Enabling refers to any behavior on your part that makes it easier for the addict to continue to abuse. If your husband is too hungover to get to work and you call in sick for him, then you have enabled his drinking and he is not left to face the consequences of his actions. If your wife is arrested for drunk driving, and you rush down to bail her out of jail, you again are not allowing her to face the consequences of her own behavior, and are making it easier for her to continue with drinking.
We all enable because we care, and out a desire to protect a loved one with a substance abuse problem, but sometimes tough love is the best love, and it’s the only kind of love that has any chance of getting the abuser to change his or her behavior.

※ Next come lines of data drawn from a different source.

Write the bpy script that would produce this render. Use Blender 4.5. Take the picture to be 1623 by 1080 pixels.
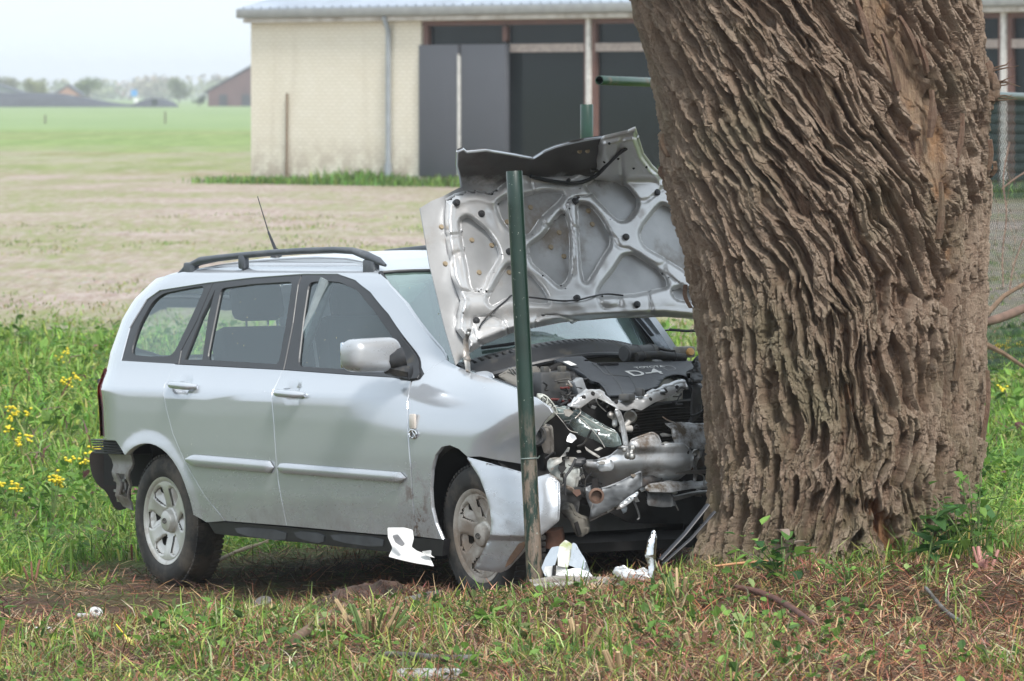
import bpy, bmesh, math, random
import numpy as np
from mathutils import Vector, Matrix, geometry

# ------------------------------------------------------------ camera, sky, sun, exposure
for o in list(bpy.data.objects):
    bpy.data.objects.remove(o)
SC = bpy.context.scene
COL = SC.collection
W0, H0, FPX, HORIZON = 1623.0, 1080.0, 9900.0, 150.0      # size of the photograph, focal length in its pixels
CAM_Z = 2.13
PITCH = math.atan((540.0 - HORIZON) / FPX)
cam_data = bpy.data.cameras.new('camera')
cam = bpy.data.objects.new('camera', cam_data)
COL.objects.link(cam)
cam.location = (0, 0, CAM_Z)
cam.rotation_euler = (math.pi / 2 - PITCH, 0, 0)
cam_data.sensor_width = 36.0
cam_data.lens = 36.0 * FPX / W0
cam_data.clip_start = 0.5
cam_data.clip_end = 8000
cam_data.dof.use_dof = True
cam_data.dof.focus_distance = 26.8
cam_data.dof.aperture_fstop = 11.0
SC.camera = cam

SUN_EL, SUN_AZ = math.radians(50), math.radians(160)        # azimuth clockwise from +Y: behind the camera, to the right
world = bpy.data.worlds.new('World')
SC.world = world
world.use_nodes = True
wn = world.node_tree
wn.nodes.clear()
w_out = wn.nodes.new('ShaderNodeOutputWorld')
w_bg = wn.nodes.new('ShaderNodeBackground')
w_sky = wn.nodes.new('ShaderNodeTexSky')
w_sky.sky_type = 'NISHITA'
w_sky.sun_disc = False
w_sky.sun_elevation = SUN_EL
w_sky.sun_rotation = SUN_AZ
w_sky.air_density = 1.0
w_sky.dust_density = 3.0
w_mix = wn.nodes.new('ShaderNodeMixRGB')                    # thin overcast laid evenly over the sky
w_mix.inputs[0].default_value = 0.85
w_mix.inputs[2].default_value = (4.35, 4.85, 5.2, 1)
wn.links.new(w_sky.outputs[0], w_mix.inputs[1])
wn.links.new(w_mix.outputs[0], w_bg.inputs[0])
w_bg.inputs[1].default_value = 0.10
wn.links.new(w_bg.outputs[0], w_out.inputs[0])

sun_data = bpy.data.lights.new('sun', 'SUN')
sun_data.energy = 1.5
sun_data.angle = math.radians(12)
sun_data.color = (1.0, 0.97, 0.93)
sun = bpy.data.objects.new('sun', sun_data)
COL.objects.link(sun)
_sd = Vector((math.sin(SUN_AZ) * math.cos(SUN_EL), math.cos(SUN_AZ) * math.cos(SUN_EL), math.sin(SUN_EL)))
sun.rotation_euler = _sd.to_track_quat('Z', 'Y').to_euler()
sun.location = (6, -10, 20)
SC.view_settings.view_transform = 'Standard'
SC.view_settings.look = 'None'
SC.view_settings.gamma = 1.0
SC.view_settings.exposure = 1.38
SC.view_settings.use_curve_mapping = False
SC.cycles.use_denoising = True
SC.cycles.max_bounces = 8
SC.cycles.transparent_max_bounces = 24
SC.cycles.sample_clamp_indirect = 6
SC.cycles.volume_bounces = 0

RNG = np.random.default_rng(7)
random.seed(7)

# ------------------------------------------------------------ projection helpers: pixel of the photograph -> real point
_F = np.array([0, math.cos(PITCH), -math.sin(PITCH)])
_U = np.array([0, math.sin(PITCH), math.cos(PITCH)])
_R = np.array([1.0, 0, 0])
CAMP = np.array([0, 0, CAM_Z])

def ray(px, py):
    return _F + _R * ((px - W0 / 2) / FPX) + _U * ((540.0 - py) / FPX)

def at(px, py, dist):
    """world point seen at the pixel, at distance dist along +Y"""
    d = ray(px, py)
    return CAMP + d * (dist / d[1])

def proj(p):
    v = np.asarray(p, float) - CAMP
    f = v @ _F
    return (W0 / 2 + FPX * (v @ _R) / f, 540.0 - FPX * (v @ _U) / f)

# the car's own frame: X forward, Y to its left (the far side), Z up
TH, NOSE = math.radians(34.5), math.radians(1.3)
CX = np.array([math.sin(TH) * math.cos(NOSE), -math.cos(TH) * math.cos(NOSE), math.sin(NOSE)])
CY = np.array([math.cos(TH), math.sin(TH), 0.0])
CZ = np.cross(CX, CY)
CM = np.stack([CX, CY, CZ])                                  # rows: world -> car
CO = at(757, 850, 27.0) - 2.6 * CX + 0.76 * CY - 0.315 * CZ    # under the rear axle
CO_L = CM @ (CAMP - CO)                                      # camera position in the car's frame

def car2w(P):
    return CO + np.asarray(P) @ CM

def carray(px, py):
    return CM @ ray(px, py)

def on(px, py, p0, n):
    """point (car frame) where the pixel's ray meets a plane of the car frame"""
    d = carray(px, py); n = np.asarray(n, float)
    t = ((np.asarray(p0, float) - CO_L) @ n) / (d @ n)
    return CO_L + d * t

# ------------------------------------------------------------ object helpers
def thing(name, label, cat, loc=(0, 0, 0), rot=None, group=None):
    o = bpy.data.objects.new(name, None)
    COL.objects.link(o)
    o.location = loc
    if rot is not None: o.rotation_euler = rot
    o['label'] = label; o['category'] = cat
    if group: o['group'] = group
    o.empty_display_size = 0.2
    return o

def tag(o, label, cat, group=None):
    o['label'] = label; o['category'] = cat
    if group: o['group'] = group
    return o

def struct(o):
    o['kind'] = 'structure'; return o

def stuff(o, label=None, cat=None):
    o['kind'] = 'stuff'
    if label: o['label'] = label
    if cat: o['category'] = cat
    return o

def link(name, me, mat, parent=None, loc=None):
    o = bpy.data.objects.new(name, me)
    COL.objects.link(o)
    if mat is not None and len(me.materials) == 0:
        me.materials.append(mat)
    if parent is not None: o.parent = parent
    if loc is not None: o.location = loc
    return o

def mesh_np(name, V, F, mat, parent=None, smooth=True, loc=None, cols=None, k=None):
    """V (n,3); F (m,k) array of equal polygons"""
    V = np.ascontiguousarray(V, np.float32); F = np.ascontiguousarray(F, np.int32)
    me = bpy.data.meshes.new(name)
    kk = F.shape[1]
    me.vertices.add(len(V)); me.vertices.foreach_set('co', V.ravel())
    me.loops.add(F.size); me.loops.foreach_set('vertex_index', F.ravel())
    me.polygons.add(len(F))
    me.polygons.foreach_set('loop_start', np.arange(0, F.size, kk, dtype=np.int32))
    me.polygons.foreach_set('use_smooth', np.full(len(F), smooth))
    me.update(calc_edges=True)
    if cols is not None:
        for cname, c in cols.items():
            a = me.color_attributes.new(cname, 'FLOAT_COLOR', 'POINT')
            cc = np.ones((len(V), 4), np.float32); cc[:, :3] = c
            a.data.foreach_set('color', cc.ravel())
    return link(name, me, mat, parent, loc)

class MB:
    """collects simple solids into one mesh"""
    def __init__(s): s.V = []; s.F = []; s.S = []
    def add(s, V, F, smooth=False):
        n = len(s.V); s.V += [tuple(map(float, v)) for v in V]
        s.F += [tuple(i + n for i in f) for f in F]; s.S += [smooth] * len(F)
        return s
    def box(s, c, d, rot=None, bev=0.0):
        c = np.array(c, float); d = np.array(d, float) / 2
        if bev <= 0:
            P = [np.array([x, y, z]) * d for x in (-1, 1) for y in (-1, 1) for z in (-1, 1)]
            F = [(0, 1, 3, 2), (4, 6, 7, 5), (0, 4, 5, 1), (2, 3, 7, 6), (0, 2, 6, 4), (1, 5, 7, 3)]
            if rot is not None: P = [rot @ p for p in P]
            return s.add([c + p for p in P], F)
        bm = bmesh.new(); bmesh.ops.create_cube(bm, size=1)
        for v in bm.verts: v.co = Vector((v.co.x * 2 * d[0], v.co.y * 2 * d[1], v.co.z * 2 * d[2]))
        bmesh.ops.bevel(bm, geom=bm.edges[:], offset=bev, segments=2, affect='EDGES', profile=0.5)
        bm.verts.index_update()
        P = [np.array(v.co) for v in bm.verts]; F = [[v.index for v in f.verts] for f in bm.faces]
        bm.free()
        if rot is not None: P = [rot @ p for p in P]
        return s.add([c + p for p in P], F, True)
    def tube(s, pts, r, n=10, cap=True, flat=None):
        """round bar through pts; r number or list"""
        pts = [np.array(p, float) for p in pts]
        rs = [r] * len(pts) if np.isscalar(r) else list(np.interp(np.linspace(0, 1, len(pts)), np.linspace(0, 1, len(r)), r))
        up = np.array([0.0, 0, 1]); V = []; F = []
        prev = None
        for i, p in enumerate(pts):
            t = pts[min(i + 1, len(pts) - 1)] - pts[max(i - 1, 0)]
            t /= (np.linalg.norm(t) + 1e-9)
            if prev is None:
                a = np.cross(t, up)
                if np.linalg.norm(a) < 0.1: a = np.cross(t, np.array([1.0, 0, 0]))
            else:
                a = prev - t * (prev @ t)
            a /= np.linalg.norm(a) + 1e-9; prev = a; b = np.cross(t, a)
            for k in range(n):
                q = 2 * math.pi * k / n
                V.append(p + rs[i] * (a * math.cos(q) + b * math.sin(q) * (flat or 1)))
        for i in range(len(pts) - 1):
            for k in range(n):
                k2 = (k + 1) % n
                F.append((i * n + k, i * n + k2, (i + 1) * n + k2, (i + 1) * n + k))
        if cap:
            F.append(tuple(range(n))[::-1]); F.append(tuple((len(pts) - 1) * n + k for k in range(n)))
        return s.add(V, F, True)
    def lathe(s, prof, c, axis, n=48, arc=None):
        """prof list of (radius, along axis)"""
        c = np.array(c, float); ax = np.array(axis, float); ax /= np.linalg.norm(ax)
        a = np.cross(ax, [0, 0, 1.0])
        if np.linalg.norm(a) < 0.1: a = np.cross(ax, [1.0, 0, 0])
        a /= np.linalg.norm(a); b = np.cross(ax, a); V = []; F = []
        for (r, h) in prof:
            for k in range(n):
                q = 2 * math.pi * k / n
                V.append(c + ax * h + r * (a * math.cos(q) + b * math.sin(q)))
        for i in range(len(prof) - 1):
            for k in range(n):
                k2 = (k + 1) % n
                F.append((i * n + k, i * n + k2, (i + 1) * n + k2, (i + 1) * n + k))
        return s.add(V, F, True)
    def sphere(s, c, r, n=10, m=7):
        c = np.array(c, float); r = np.array([r] * 3 if np.isscalar(r) else r, float); V = []; F = []
        for i in range(m + 1):
            th = math.pi * i / m
            for k in range(n):
                q = 2 * math.pi * k / n
                V.append(c + r * np.array([math.sin(th) * math.cos(q), math.sin(th) * math.sin(q), math.cos(th)]))
        for i in range(m):
            for k in range(n):
                k2 = (k + 1) % n
                F.append((i * n + k, (i + 1) * n + k, (i + 1) * n + k2, i * n + k2))
        return s.add(V, F, True)
    def build(s, name, mat, parent=None, xf=None, auto=True, loc=None):
        V = s.V if xf is None else [xf(np.array(v)) for v in s.V]
        me = bpy.data.meshes.new(name)
        me.from_pydata([tuple(v) for v in V], [], s.F)
        me.polygons.foreach_set('use_smooth', s.S)
        bm = bmesh.new(); bm.from_mesh(me)
        bmesh.ops.recalc_face_normals(bm, faces=bm.faces[:])
        if auto:
            for e in bm.edges:
                if len(e.link_faces) == 2 and e.calc_face_angle(0) > 0.7: e.smooth = False
        bm.to_mesh(me); bm.free()
        return link(name, me, mat, parent, loc)

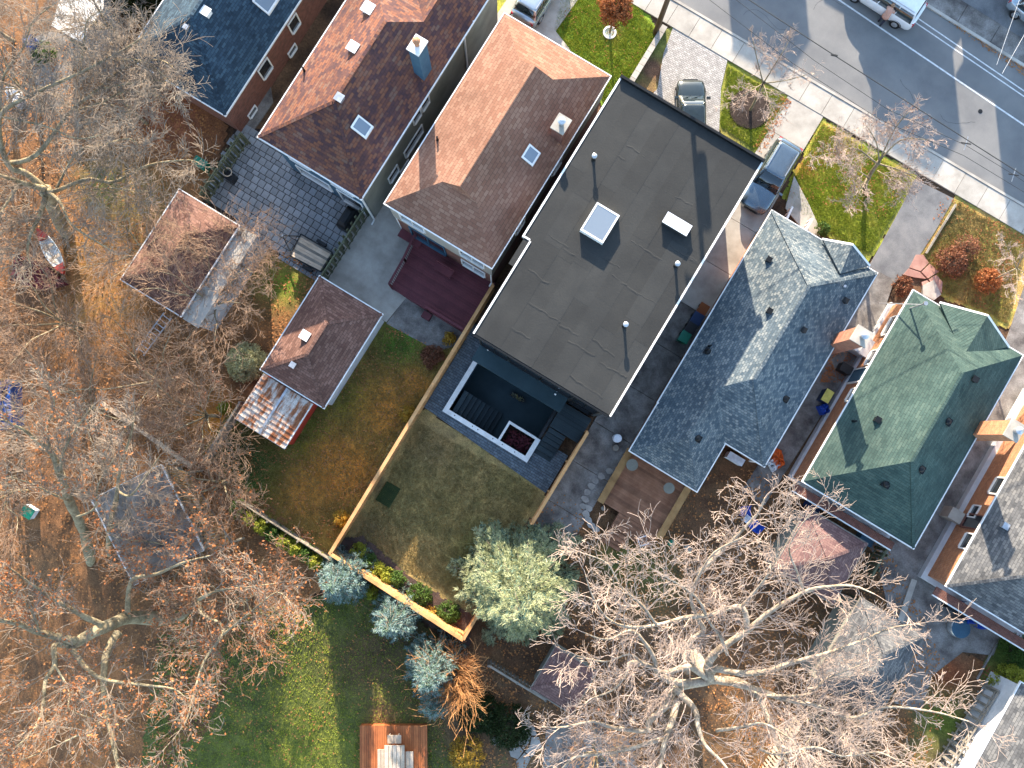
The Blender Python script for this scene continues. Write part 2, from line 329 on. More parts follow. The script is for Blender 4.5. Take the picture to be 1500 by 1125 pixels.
# ------------------------------------------------------------------ ground sheets
def px(pts, z=0): return [tuple(P(a, b, z)[:2]) for a, b in pts]
PIT = (-3.88, 1.74, -0.46, 3.76)
def ground():
    mb = MB(); x0, x1, y0, y1 = PIT; B = 260; z = -.08
    for a in ((-B, x0, -B, B), (x1, B, -B, B), (x0, x1, -B, y0), (x0, x1, y1, B)):
        mb.face([(a[0], a[2], z), (a[1], a[2], z), (a[1], a[3], z), (a[0], a[3], z)])
    tag(mb.build('ground', M['soil'], uv=False), kind='structure')
ground()
def inside(X, Y, poly):
    r = np.zeros(X.shape, bool); n = len(poly)
    for i in range(n):
        (xa, ya), (xb, yb) = poly[i], poly[(i+1) % n]
        if ya == yb: continue
        cnd = ((ya > Y) != (yb > Y)) & (X < (xb-xa)*(Y-ya)/(yb-ya)+xa); r ^= cnd
    return r
def vnoise(X, Y, s, seed):
    """smooth value noise on arrays"""
    g = np.random.default_rng(seed).random((64, 64)); x, y = X/s, Y/s
    xi, yi = np.floor(x).astype(int), np.floor(y).astype(int); fx, fy = x-xi, y-yi; fx = fx*fx*(3-2*fx); fy = fy*fy*(3-2*fy)
    G = lambda a, b: g[a % 64, b % 64]
    return (G(xi, yi)*(1-fx)+G(xi+1, yi)*fx)*(1-fy)+(G(xi, yi+1)*(1-fx)+G(xi+1, yi+1)*fx)*fy
def grow_poly(p, d):
    n = len(p); A = sum(p[i][0]*p[(i+1) % n][1]-p[(i+1) % n][0]*p[i][1] for i in range(n)); sg = 1 if A > 0 else -1; out = []
    for i in range(n):
        a, b, c = Vector(p[i-1]), Vector(p[i]), Vector(p[(i+1) % n]); e1, e2 = (b-a).normalized(), (c-b).normalized(); m = Vector((e1.y+e2.y, -e1.x-e2.x))*sg
        m = m.normalized() if m.length > .2 else Vector((e1.y, -e1.x))*sg; out.append((b.x+m.x*d, b.y+m.y*d))
    return out
def lawn(name, pts, base, blobs=(), cell=.14, z=-.035, rough=.12, vary=None, mat='lawn', hole=None, seed=1, relief=.03, grow=.22):
    """fine sheet with a ragged edge; base = colour of the turf, blobs = worn or drier patches, or painted sun and shade (px, py, radius m, colour, weight)"""
    poly = grow_poly(px(pts), grow); xs = [p[0] for p in poly]; ys = [p[1] for p in poly]
    gx = np.arange(min(xs)-.2, max(xs)+.2, cell); gy = np.arange(min(ys)-.2, max(ys)+.2, cell)
    X, Y = np.meshgrid(gx, gy); cx, cy = X[:-1, :-1]+cell/2, Y[:-1, :-1]+cell/2
    jx = (vnoise(cx, cy, .35, 5)-.5)*2*rough; jy = (vnoise(cx, cy, .35, 6)-.5)*2*rough
    k = inside(cx+jx, cy+jy, poly)
    if hole: k &= ~((cx > hole[0]) & (cx < hole[1]) & (cy > hole[2]) & (cy < hole[3]))
    ny, nx = X.shape; idx = np.arange(ny*nx).reshape(ny, nx)
    q = np.stack([idx[:-1, :-1][k], idx[:-1, 1:][k], idx[1:, 1:][k], idx[1:, :-1][k]], 1)
    used, invq = np.unique(q.ravel(), return_inverse=True)
    vx, vy = X.ravel()[used], Y.ravel()[used]
    vz = z+(vnoise(vx, vy, 1.5, 8)-.3)*relief+(vnoise(vx, vy, .22, 9)-.3)*relief*.7; vz = np.maximum(vz, z-.02)
    me = bpy.data.meshes.new(name); me.from_pydata(np.stack([vx, vy, vz], 1).tolist(), [], invq.reshape(-1, 4).tolist())
    col = np.ones((len(vx), 4)); col[:, :3] = base
    W = vnoise(vx, vy, 2.2, 11+seed)*.6+vnoise(vx, vy, .7, 12+seed)*.4
    if vary is not None:
        t = np.clip((W-.42)*5, 0, 1)[:, None]; col[:, :3] = col[:, :3]*(1-t)+np.array(vary)*t
    for (a, b, r, c, wt) in blobs:
        p = P(a, b, 0); d2 = ((vx-p.x)**2+(vy-p.y)**2)/r**2
        t = (np.clip(wt*np.exp(-d2)*(.55+.9*W), 0, 1))[:, None]; col[:, :3] = col[:, :3]*(1-t)+np.array(c)*t
    ca = me.color_attributes.new('tint', 'FLOAT_COLOR', 'POINT'); ca.data.foreach_set('color', col.ravel())
    me.materials.append(M[mat]); me.polygons.foreach_set('use_smooth', [True]*len(me.polygons))
    o = bpy.data.objects.new(name, me); COL.objects.link(o); return tag(o, kind='structure')
GR, GB, BR, OR, OL, DK = (.085, .15, .012), (.05, .105, .012), (.15, .085, .03), (.23, .105, .022), (.17, .14, .045), (.03, .035, .012)
OR = (.38, .155, .025); DRY = (.24, .20, .05)
# wide backyard floors of leaf litter on the left and right, then the lawns
lawn('leaf_litter', [(-60, -60), (215, -60), (330, 190), (290, 300), (470, 400), (400, 540), (300, 670), (500, 830), (330, 1000), (240, 1180), (-80, 1180)], (.16, .078, .032), [
    (250, 170, 3, (.17, .065, .03), 1.2), (200, 300, 2.5, (.15, .10, .035), 1), (130, 370, 1.6, (.22, .12, .035), 1.1), (150, 450, 2.2, (.22, .12, .035), .8), (400, 400, 2, (.16, .12, .03), 1), (250, 560, 3, (.15, .08, .035), 1),
    (60, 400, 1.4, (.05, .025, .02), 1.2), (420, 420, 1, GR, .8), (150, 270, 1.6, (.09, .09, .03), 1), (180, 660, 2, (.14, .07, .03), 1), (60, 850, 2, (.10, .06, .03), 1), (320, 620, 1.5, OR, 1), (90, 60, 1.5, (.12, .08, .05), 1)],
    cell=.2, vary=(.10, .052, .024), seed=3, relief=.05, z=-.04)
lawn('lawn', [(560, 470), (650, 515), (700, 470), (720, 430), (484, 812), (400, 780), (322, 700), (300, 660), (345, 600), (420, 640), (478, 598)], (.13, .10, .024), [
    (590, 505, 1.3, GB, 1.3), (520, 590, 1.3, GB, 1.2), (450, 640, 1.5, GB, 1.6), (380, 700, 1.7, (.03, .07, .012), 2.2), (350, 660, 1.2, (.02, .035, .012), 1.6), (560, 600, 1.9, OR, 1.1), (500, 680, 2.0, OR, 1.2), (440, 720, 1.5, OR, .9), (610, 560, 1, OR, .8), (645, 530, 1, (.15, .12, .03), 1), (620, 620, 1, GB, .8), (520, 760, 1.2, (.12, .10, .02), .9)], vary=(.11, .085, .022), seed=2, cell=.12)
lawn('lawn', [(600, 610), (640, 600), (800, 705), (780, 770), (680, 935), (484, 812)], (.235, .17, .065), [
    (570, 724, .01, DK, 0), (540, 780, 1.1, (.12, .09, .04), 1), (640, 650, 1.6, (.21, .145, .065), .9), (700, 820, 2, (.13, .125, .035), 1.0), (650, 740, 1.5, (.16, .125, .045), .8), (760, 740, 1.2, (.19, .145, .055), .8), (545, 700, .8, (.10, .07, .04), .8), (560, 800, .8, BR, .7)], vary=(.19, .15, .055), seed=5, cell=.12, hole=(-4.2, 3.2, -1.2, 3))
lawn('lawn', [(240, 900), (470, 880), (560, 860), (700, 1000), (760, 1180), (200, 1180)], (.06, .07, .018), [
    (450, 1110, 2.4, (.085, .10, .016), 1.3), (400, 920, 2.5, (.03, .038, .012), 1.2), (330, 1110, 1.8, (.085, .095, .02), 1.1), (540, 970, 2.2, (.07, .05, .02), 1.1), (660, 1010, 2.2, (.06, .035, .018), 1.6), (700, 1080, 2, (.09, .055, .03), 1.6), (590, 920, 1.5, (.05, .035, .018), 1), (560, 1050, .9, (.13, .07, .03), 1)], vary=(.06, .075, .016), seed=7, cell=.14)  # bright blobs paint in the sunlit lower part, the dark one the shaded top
lawn('lawn', [(660, -70), (760, -70), (742, 0), (705, 62), (660, 20)], (.13, .19, .014), vary=(.20, .20, .03), seed=8)
lawn('lawn', [(825, -70), (880, -40), (935, 12), (963, 46), (920, 118), (893, 170), (850, 100), (812, 42), (840, 5)], GR, [(895, 45, .7, (.16, .13, .04), 1.3), (935, 60, 1, (.10, .15, .015), .7), (870, 90, 1, (.07, .14, .01), .6)], vary=(.11, .17, .014), seed=9, cell=.1)
lawn('lawn', [(968, 46), (990, 38), (975, 75), (962, 132), (930, 125)], (.12, .13, .03), [(955, 100, .7, (.13, .07, .04), 1.6)], vary=(.14, .09, .04), seed=10, cell=.1)
lawn('lawn', [(1062, 92), (1082, 97), (1156, 142), (1150, 165), (1110, 224), (1062, 200), (1052, 175), (1055, 130)], (.13, .15, .02), [(1090, 105, .8, (.17, .17, .03), .9), (1100, 215, .7, (.10, .12, .02), .8)], vary=(.18, .16, .035), seed=11, cell=.1)
lawn('lawn', [(1204, 176), (1338, 256), (1330, 285), (1272, 380), (1240, 358), (1180, 320), (1150, 285), (1180, 232)], (.13, .16, .015), [(1225, 215, 1.0, (.26, .16, .04), 1.2), (1180, 250, .6, (.30, .13, .03), 1.3), (1200, 285, 1, (.14, .20, .012), .9), (1310, 260, .8, (.20, .12, .04), 1.2), (1300, 320, 1, (.09, .11, .02), .8)], vary=(.19, .19, .03), seed=12, cell=.1)
lawn('lawn', [(1402, 290), (1505, 348), (1530, 400), (1476, 478), (1440, 455), (1378, 430), (1350, 375), (1375, 325)], (.20, .18, .04), [(1400, 385, .8, (.13, .05, .025), 1.6), (1440, 415, .8, (.32, .13, .05), 1.2), (1395, 320, .8, (.11, .10, .03), 1.0), (1460, 440, .8, (.20, .20, .03), .8)], vary=(.28, .19, .06), seed=13, cell=.1)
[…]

Here are some tips on how to stop enabling:
- Don't lend money.
- Don't make excuses for the addict or for their behavior…to anyone, not even yourself.
- Don't compensate for an addict's failings with your own superhuman efforts, i.e. His car payments are his responsibility.
- Set some limits for your actions and behaviors, be clear as to those limits, and stay firm when he or she tries to change your behaviors. (When she is drunk, she doesn't get to see the kids…no exceptions).
- Do not fight with the addict over their behaviors.
These are all very hard things to do, and it goes against our impulses to "do nothing" when our heart is screaming at us to "do something!"; but by doing nothing we are in fact doing as much as we possibly can, and this is the only way we have any power of influence over the alcoholic or drug abuser.
More information and strategies against enabling can be had at any family addiction peer support organization, or through the services of a professional addictions councilor.